Dans le cadre du droit d’auteur, un visage stylisé, fruit d’une œuvre originale et de l’esprit, est concerné par ce régime, particulièrement protecteur en France.
Par ailleurs, du visage découle un droit de la personnalité impliquant respect de la dignité avant tout accaparement commercial…Frida Kahlo est décédée en 1954, mais son image continue de vivre, de circuler, de se vendre. Alors, qu’advient-il de ce droit après la mort de l’intéressée ? La réponse varie selon les pays. En France, le droit à l’image s’éteint au décès de la personne, sauf dispositions spécifiques ou volonté exprimée par les héritiers. Sur le même continent, l’Espagne permet aux ayants droit de contrôler l’usage de l’image d’une personne même après sa mort. Cela soulève une autre question : comment gérer l’exploitation transfrontalière d’un visage enregistré comme marque ?
Juridiquement, cela suppose d’envisager une protection multiple, évolutive, voire hybride.
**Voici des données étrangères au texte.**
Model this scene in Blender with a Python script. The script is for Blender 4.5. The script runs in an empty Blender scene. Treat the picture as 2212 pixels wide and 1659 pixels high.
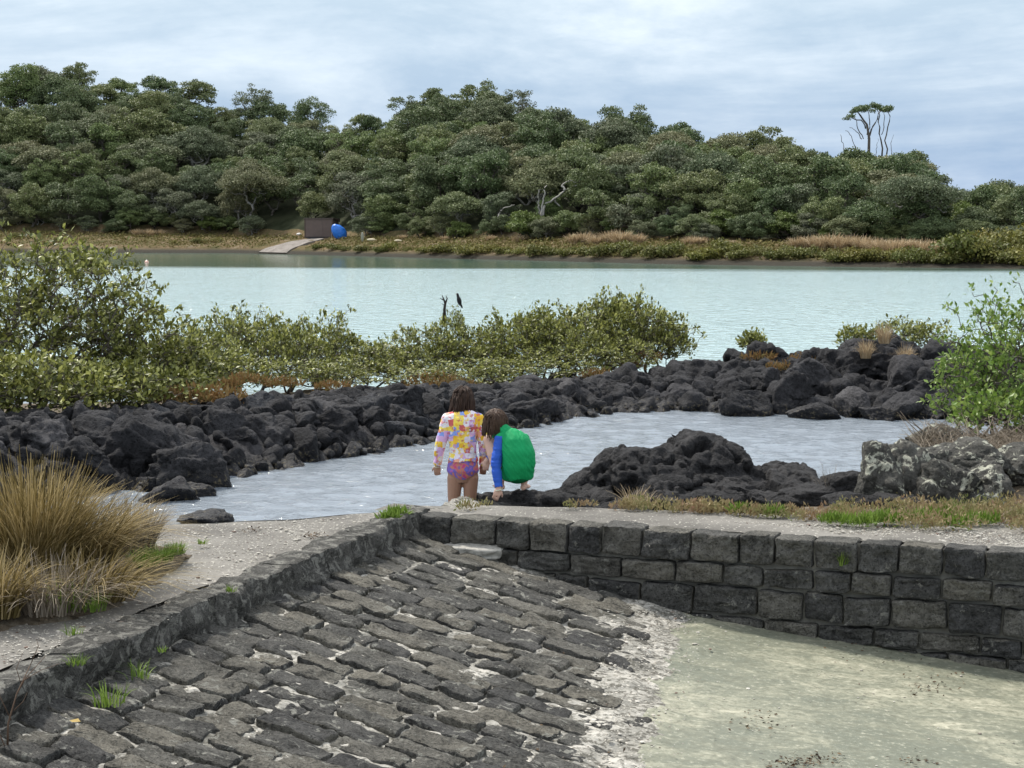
import bpy, bmesh, math, random
import numpy as np
from mathutils import Vector, Matrix, Euler

rng = np.random.default_rng(7)
random.seed(7)
scene = bpy.context.scene
col = scene.collection
R = math.radians

# ------------------------------------------------------------------ camera model
F, CX, CY, VH, HC = 4000.0, 1106.0, 829.5, 490.0, 2.9
TILT = math.atan((CY - VH) / F)
def ray(u, v):
    a, b = (u - CX) / F, -(v - CY) / F
    c, s = math.cos(TILT), math.sin(TILT)
    return np.array([a, c + b * s, -s + b * c])
def at(u, v, Y):                       # world point at depth Y seen at photo point (u, v)
    d = ray(u, v)
    k = Y / d[1]
    return np.array([d[0] * k, Y, HC + d[2] * k])
def on(u, v, z):                       # world point at height z seen at photo point (u, v)
    d = ray(u, v)
    k = (z - HC) / d[2]
    return np.array([d[0] * k, d[1] * k, z])

# ------------------------------------------------------------------ numeric noise
_perm = np.random.default_rng(3).permutation(256)
_perm = np.concatenate([_perm, _perm, _perm])
_grad = np.random.default_rng(4).normal(size=(256, 3))
_grad /= np.linalg.norm(_grad, axis=1)[:, None]
def perlin(P):
    P = np.asarray(P, float)
    I = np.floor(P).astype(int); f = P - I
    w = f * f * f * (f * (f * 6 - 15) + 10)
    out = np.zeros(len(P))
    for dx in (0, 1):
        for dy in (0, 1):
            for dz in (0, 1):
                h = _perm[(_perm[(_perm[(I[:, 0] + dx) & 255] + I[:, 1] + dy) & 255] + I[:, 2] + dz) & 255]
                g = _grad[h]
                d = g[:, 0] * (f[:, 0] - dx) + g[:, 1] * (f[:, 1] - dy) + g[:, 2] * (f[:, 2] - dz)
                wx = w[:, 0] if dx else 1 - w[:, 0]
                wy = w[:, 1] if dy else 1 - w[:, 1]
                wz = w[:, 2] if dz else 1 - w[:, 2]
                out += d * wx * wy * wz
    return out * 1.5
def fbm(P, scale=1.0, octs=4, gain=.5, ridged=False):
    P = np.asarray(P, float) * scale
    out = np.zeros(len(P)); a = 1.0
    for i in range(octs):
        n = perlin(P + i * 17.3)
        out += a * ((1 - 2 * np.abs(n)) if ridged else n)
        P = P * 2.03; a *= gain
    return out

def worley(P, seed=0):
    I = np.floor(P).astype(int); n = len(P); F1 = np.full(n, 9.0); F2 = np.full(n, 9.0); H = np.zeros(n, int); D = np.zeros((n, 3))
    for dx in (-1, 0, 1):
        for dy in (-1, 0, 1):
            for dz in (-1, 0, 1):
                c = I + (dx, dy, dz); h = _perm[(_perm[(_perm[(c[:, 0] + seed) & 255] + c[:, 1]) & 255] + c[:, 2]) & 255]
                fp = c + .5 + .45 * _grad[h]; v = P - fp; d = np.linalg.norm(v, axis=1)
                a = d < F1; F2 = np.where(a, F1, np.minimum(F2, d)); F1 = np.where(a, d, F1); H = np.where(a, h, H); D = np.where(a[:, None], v, D)
    return F1, F2, H, D
def facet(P, scale, tilt, step, crack, seed=0, warp=.25):
    Q = P * scale; Q = Q + warp * np.stack([perlin(Q * 1.3 + 5), perlin(Q * 1.3 + 25), perlin(Q * 1.3 + 45)], 1)
    F1, F2, H, D = worley(Q, seed); g = _grad[(H * 7 + 13) & 255]; r = ((H * 37) & 255) / 255.0 - .5
    return step * r * 2 + tilt * (D * g).sum(1) - crack * np.exp(-((F2 - F1) / .10) ** 2)

# ------------------------------------------------------------------ object helpers
def tag(o, label=None, cat=None, group=None, kind=None):
    if label: o['label'] = label
    if cat: o['category'] = cat
    if group: o['group'] = group
    if kind: o['kind'] = kind
    return o
def link(name, me, mats, parent=None):
    o = bpy.data.objects.new(name, me); col.objects.link(o)
    if me is not None:
        if not isinstance(mats, (list, tuple)): mats = [mats]
        for m in mats: me.materials.append(m)
    if parent is not None: o.parent = parent
    return o
def empty(name, loc=(0, 0, 0), rz=0.0):
    o = bpy.data.objects.new(name, None); col.objects.link(o)
    o.location = loc; o.rotation_euler = (0, 0, rz); o.empty_display_size = .1
    return o
def npmesh(name, V, Fc, smooth=True, midx=None):
    V = np.asarray(V, np.float32); Fc = np.asarray(Fc, np.int32)
    me = bpy.data.meshes.new(name)
    n, k = Fc.shape
    me.vertices.add(len(V)); me.vertices.foreach_set('co', V.ravel())
    me.loops.add(n * k); me.loops.foreach_set('vertex_index', Fc.ravel())
    me.polygons.add(n)
    me.polygons.foreach_set('loop_start', np.arange(0, n * k, k, dtype=np.int32))
    me.polygons.foreach_set('loop_total', np.full(n, k, np.int32))
    me.polygons.foreach_set('use_smooth', np.full(n, smooth))
    if midx is not None: me.polygons.foreach_set('material_index', np.asarray(midx, np.int32))
    me.update(calc_edges=True); me.validate()
    return me
def copy_tree(o, parent=None):
    c = o.copy(); col.objects.link(c); c.parent = parent
    for ch in o.children: copy_tree(ch, c)
    return c
class Bag:                              # gathers pieces for ONE mesh (quads; tris repeated)
    def __init__(s): s.V = []; s.F = []; s.M = []; s.n = 0
    def add(s, V, Fc, m=0):
        V = np.asarray(V, float); Fc = np.asarray(Fc, int)
        s.V.append(V); s.F.append(Fc + s.n); s.M.append(np.full(len(Fc), m)); s.n += len(V)
    def arrays(s): return np.concatenate(s.V), np.concatenate(s.F), np.concatenate(s.M)
    def build(s, name, mats, parent=None, smooth=True):
        V, Fc, M = s.arrays()
        return link(name, npmesh(name, V, Fc, smooth, M), mats, parent)

def grid(nx, ny):
    i, j = np.meshgrid(np.arange(nx - 1), np.arange(ny - 1), indexing='ij')
    a = (i * ny + j).ravel()
    return np.stack([a, a + ny, a + ny + 1, a + 1], 1)
def rbox_template(n):                   # cube surface points in [-1,1]
    V = []; Fc = []; c = 0
    g = np.linspace(-1, 1, n)
    A, B = np.meshgrid(g, g, indexing='ij'); A = A.ravel(); B = B.ravel(); O = np.ones_like(A)
    for ax in range(3):
        for s in (-1, 1):
            P = np.zeros((n * n, 3)); P[:, ax] = s
            P[:, (ax + 1) % 3] = A; P[:, (ax + 2) % 3] = B
            q = grid(n, n)
            if s < 0: q = q[:, ::-1]
            V.append(P); Fc.append(q + c); c += n * n
    return np.concatenate(V), np.concatenate(Fc)
RB = {n: rbox_template(n) for n in (4, 7, 9, 12)}
def rbox(h, r, n=7):
    T, Fc = RB[n]; h = np.asarray(h, float)
    P = T * h
    inner = np.maximum(h - r, 1e-4)
    q = np.clip(P, -inner, inner); d = P - q
    L = np.linalg.norm(d, axis=1); L[L < 1e-9] = 1
    return q + d / L[:, None] * r, Fc
def ico(sub):
    bm = bmesh.new(); bmesh.ops.create_icosphere(bm, subdivisions=sub, radius=1)
    V = np.array([v.co[:] for v in bm.verts]); Fc = np.array([[v.index for v in f.verts] for f in bm.faces])
    bm.free(); return V, Fc
ICO = {k: ico(k) for k in (1, 2, 3, 4, 5)}
def tube(pts, rad, k=6):
    pts = np.asarray(pts, float); n = len(pts); V = []
    for i in range(n):
        t = pts[min(i + 1, n - 1)] - pts[max(i - 1, 0)]; t /= (np.linalg.norm(t) + 1e-9)
        a = np.cross(t, [0, 0, 1.0] if abs(t[2]) < .9 else [1.0, 0, 0]); a /= np.linalg.norm(a)
        b = np.cross(t, a)
        for j in range(k):
            an = 2 * math.pi * j / k
            V.append(pts[i] + rad[i] * (math.cos(an) * a + math.sin(an) * b))
    Fc = [[i * k + j, i * k + (j + 1) % k, (i + 1) * k + (j + 1) % k, (i + 1) * k + j] for i in range(n - 1) for j in range(k)]
    for base, fl in ((0, False), ((n - 1) * k, True)):
        for j in range(k // 2 - 1):
            q = [base + j, base + j + 1, base + k - 2 - j, base + k - 1 - j]
            Fc.append(q if fl else q[::-1])
    return np.array(V), np.array(Fc)
def rotz(V, a):
    c, s = math.cos(a), math.sin(a)
    return np.stack([V[:, 0] * c - V[:, 1] * s, V[:, 0] * s + V[:, 1] * c, V[:, 2]], 1)
def rand_rot(V, r=None):
    r = r or random
    M = np.array(Euler((r.uniform(0, 6.3), r.uniform(0, 6.3), r.uniform(0, 6.3))).to_matrix())
    return V @ M.T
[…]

Entre image de soi et image de marque
Dans un monde où la frontière entre identité personnelle et signes commerciaux s’atténue, le cadre juridique se doit d’être précis, d’autant plus avec l’incursion de l’intelligence artificielle qui bouleverse et démultiplie les modes de représentations visuels.
A ce titre, le dépôt d’un visage en tant que marque pourrait contribuer à protéger son titulaire des utilisations abusives tout en ouvrant de nouvelles opportunités commerciales…
Mais attention à ne pas tout confondre. Car derrière chaque visage, il y a une histoire. Frida Kahlo, comme le suggère si bien Le Cadre, nous rappelle que l’image est d’abord un espace intime, et parfois, un sanctuaire à préserver.